No Baixa-Mar impõe-se a bicha de polvo e gambas (uma espetadinha com segmentos de tentáculos do cefalópode, gambas, chouricinho, cebola e pimento). Acompanha com batata cozida (pouca) e traz azeite quente com alho, que fica a matar. Antes disso vieram umas amêijoas à Bulhão Pato. Não eram das melhores nem das piores: estavam bem temperadas, mas a amêijoa em si era algo miúda e o molho pouco abundante.

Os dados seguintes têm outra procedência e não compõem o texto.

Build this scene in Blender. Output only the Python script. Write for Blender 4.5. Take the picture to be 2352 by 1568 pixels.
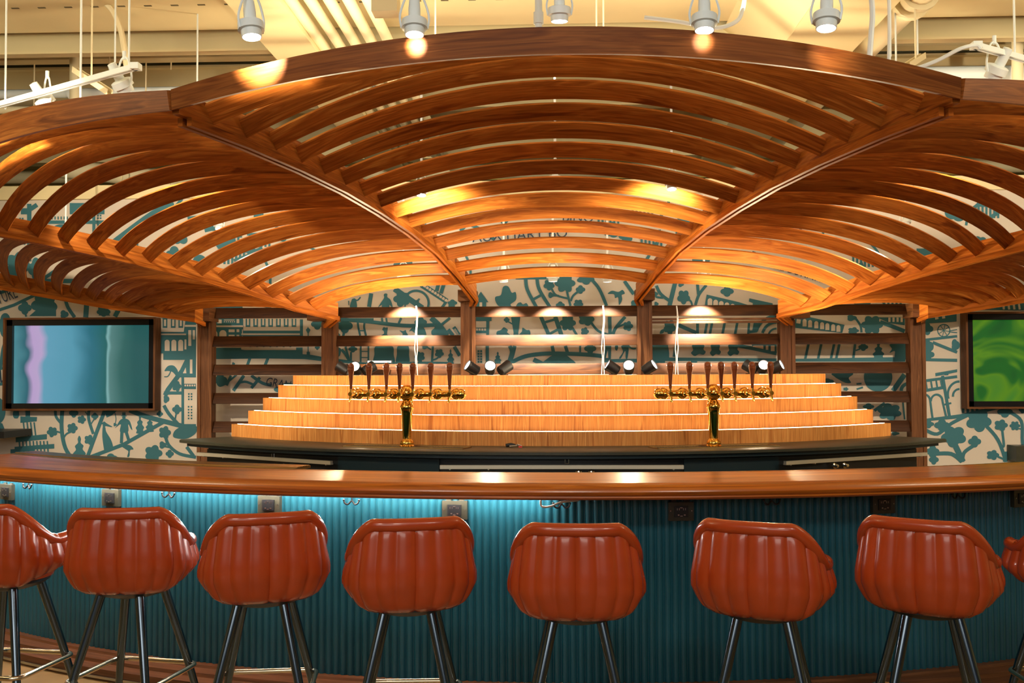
import bpy, bmesh, random
from math import sin, cos, pi, radians, sqrt, atan2, hypot
from mathutils import Vector, Matrix
for o in list(bpy.data.objects): bpy.data.objects.remove(o)
S = bpy.context.scene; COL = S.collection
random.seed(7)
V = Vector
# ------------------------------------------------------------------ camera
FPX = 2300.0; PITCH, YAW, ROLL = radians(1.64), radians(2.3), radians(0.2)
CAMLOC = V((0, 0, 1.62))
fw = V((-sin(YAW)*cos(PITCH), cos(YAW)*cos(PITCH), sin(PITCH)))
rt = V((cos(YAW), sin(YAW), 0)); up = rt.cross(fw)
rt, up = rt*cos(ROLL)-up*sin(ROLL), up*cos(ROLL)+rt*sin(ROLL)
cd = bpy.data.cameras.new('camera'); cam = bpy.data.objects.new('camera', cd); COL.objects.link(cam)
cd.sensor_width = 36; cd.lens = 36*FPX/2352; cd.clip_start = .05; cd.clip_end = 100
cam.matrix_world = Matrix(((rt.x, up.x, -fw.x, 0), (rt.y, up.y, -fw.y, 0), (rt.z, up.z, -fw.z, CAMLOC.z), (0, 0, 0, 1)))
S.camera = cam
def ray(px, py): return fw*FPX + rt*(px-1176) - up*(py-784)
def at(px, py, Y):
    d = ray(px, py); return CAMLOC + d*(Y/d.y)
def atz(px, py, Z):
    d = ray(px, py); return CAMLOC + d*((Z-1.62)/d.z)
X0 = .035; CY = 11.1           # every curved counter shares this centre
def atr(px, py, R):
    d = ray(px, py); a = d.x**2+d.y**2; b = -2*(d.x*X0+d.y*CY); c = X0**2+CY**2-R*R
    t = (-b-sqrt(b*b-4*a*c))/(2*a); return CAMLOC+d*t
# ------------------------------------------------------------------ world and light
S.view_settings.view_transform = 'Standard'; S.view_settings.look = 'None'
S.view_settings.exposure = 0.0; S.view_settings.gamma = 1; S.view_settings.use_curve_mapping = False
w = bpy.data.worlds.new('world'); S.world = w; w.use_nodes = True
w.node_tree.nodes['Background'].inputs[0].default_value = (.8, .85, 1, 1); w.node_tree.nodes['Background'].inputs[1].default_value = .06
def area(name, loc, target, sx, sy, power, col):
    l = bpy.data.lights.new(name, 'AREA'); l.shape = 'RECTANGLE'; l.size = sx; l.size_y = sy; l.energy = power; l.color = col
    o = bpy.data.objects.new(name, l); COL.objects.link(o); o.location = loc
    o.rotation_euler = (V(target)-V(loc)).to_track_quat('-Z', 'Y').to_euler(); return o
area('window_daylight', (-1.5, -4.5, 3.0), (-.5, 6, 2.6), 6, 1.5, 120, (1, .93, .84))
for x in (-2.2, .2, 2.4):
    area('room_lamp', (x, -.6, 4.1), (x*.6, 5.5, .3), .8, .5, 42, (1, .9, .78))
area('ceiling_fill', (-4.5, 3.5, 3.3), (-3.5, 8, 4.7), 1.5, .5, 88, (1, .84, .56))  # this and the next two: fill lights added to brighten the ceiling, no fixtures
area('ceiling_fill', (0, 6.5, 3.75), (0, 8, 4.7), 3.5, .5, 32, (1, .84, .56))
area('ceiling_fill', (4.5, 3.5, 3.3), (3.5, 8, 4.7), 1.5, .5, 88, (1, .84, .56))
area('hall_lamp', (0, 14, 4.0), (0, 12, 0), 12, 1, 90, (1, .84, .5))
def spot(loc, target, power, angle, col=(1, .86, .66), blend=.5, rad=.03, name='spot_light'):
    l = bpy.data.lights.new(name, 'SPOT'); l.energy = power; l.spot_size = radians(angle); l.spot_blend = blend; l.color = col; l.shadow_soft_size = rad
    o = bpy.data.objects.new(name, l); COL.objects.link(o); o.location = loc
    o.rotation_euler = (V(target)-V(loc)).to_track_quat('-Z', 'Y').to_euler(); return o
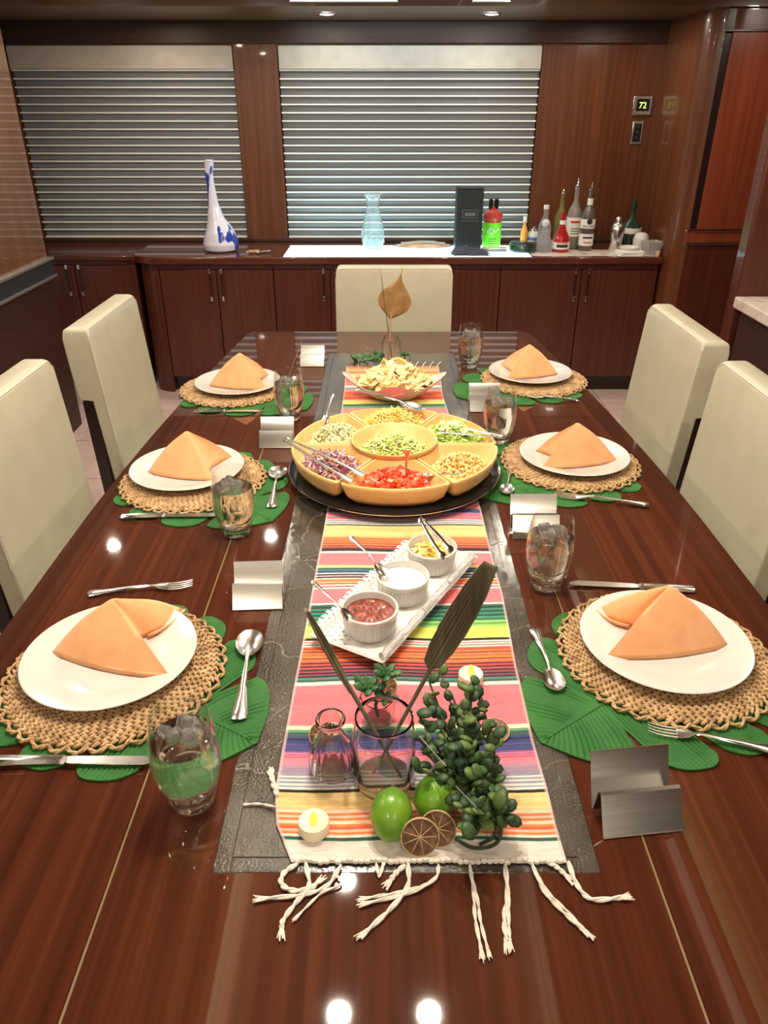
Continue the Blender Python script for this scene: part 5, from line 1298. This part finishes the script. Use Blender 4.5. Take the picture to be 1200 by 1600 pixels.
bottle('cocktail_shaker', 1.36, 4.62, [(.001, 0), (.034, 0), (.037, .004), (.042, .115), (.040, .125), (.034, .145), (.022, .160), (.001, .162)], M['steel'], 'brushed silver cocktail shaker right of the liquor bottles', (('cap', [(.018, .158), (.018, .180), (.010, .190), (.001, .191)], M['chrome']),), 'shaker')
o = bottle('liquor_bottle', 1.475, 4.74, [(.001, 0), (.056, 0), (.062, .008), (.062, .10), (.048, .135), (.022, .155), (.015, .175), (.015, .225), (.018, .230), (.018, .262), (.001, .263)], darkg, 'squat dark green liquor bottle at the right end of the worktop', (('label', band_(.0625, .085, .115), lab_w), ))
bottle('white_bowl', 1.405, 4.50, [(.001, 0), (.035, 0), (.052, .030), (.058, .040), (.056, .042), (.048, .032), (.030, .006), (.001, .006)], M['porcelain'], 'small white bowl near the right end of the worktop', (), 'bowl')
bottle('white_jug', 1.50, 4.60, [(.001, 0), (.040, 0), (.044, .01), (.046, .07), (.036, .095), (.020, .105), (.001, .106)], M['porcelain'], 'small white round-shouldered jar in front of the dark green bottle', (), 'jar')
g = MB(); rs = []
for hx, hy, z in ((.030, .030, 0), (.048, .048, .070), (.049, .049, .072), (.046, .046, .072), (.028, .028, .004)): rs.append([Vector((x, y, z)) for x, y in ((-hx, -hy), (hx, -hy), (hx, hy), (-hx, hy))])
o = empty('plastic_tub', (1.535, 4.50, K), .2, 'frosted square tub at the right end of the worktop', 'tub'); g.rings(rs).build('tub_body', mat('frosted_plastic', (.6, .58, .56), .3, trans=.4), o, bevel=.004)
for k in range(3):
    o = empty('paper_napkin', (1.40+.008*k, 4.425+.004*k, K+.001+k*.0085), .1*k, 'folded white paper napkin %s of the little pile on the worktop corner' % ('bottom', 'middle', 'top')[k], 'napkin')
    MB().box(-.075, .062, -.02, .085, 0, .008).build('paper', M['white'], o, bevel=.003)
    MB().box(-.075, .062, -.021, -.0201, .003, .005).build('fold_edge', M['paper'], o)
o = empty('corner_cup', (1.558, 4.42, K), 0, 'tiny beige cup at the extreme right corner of the worktop', 'cup'); o.location.x = 1.548
MB().lathe([(.001, 0), (.011, 0), (.013, .03), (.011, .03), (.009, .003), (.001, .003)], 16, cap0=False, cap1=False).build('cup_body', M['rind'], o)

No Alcatruz comemos, para começar, maionese de raia (bastante boa) e salada de ovas de pescada (algumas, rosadinhas, eram uma maravilha). Também há de ovas de polvo, acinzentadas, igualmente boas. Depois veio uma carne de porco com amêijoas. Os bivalves eram de grande qualidade, a carne regular. O molho, com pouco sabor, melhorava substancialmente com os bons coentros. O Comilão ainda se sentiu tentado pelas enguias fritas, mas ficaram para uma próxima oportunidade.

Em casa: torricado de carapaus, entrecosto na brasa com batata doce (uma delícia), óptimas salsichas frescas no carvão com arroz branco e baked beans, robalinho de aquacultura grelhado (muito bom), hambúrgueres com bacon na grelha, conquilhas (muito boas, com azeite, alho e coentros), seguidas de costeletas do lombo de porco na brasa (assim-assim, demasiado secas) com batata doce, alguma massa (esparguete com natas e cogumelos frescos) e alguma piza (preferencialmente a piza bolonhesa com molho barbecue do Pingo Doce). Os meninos trataram-se bem.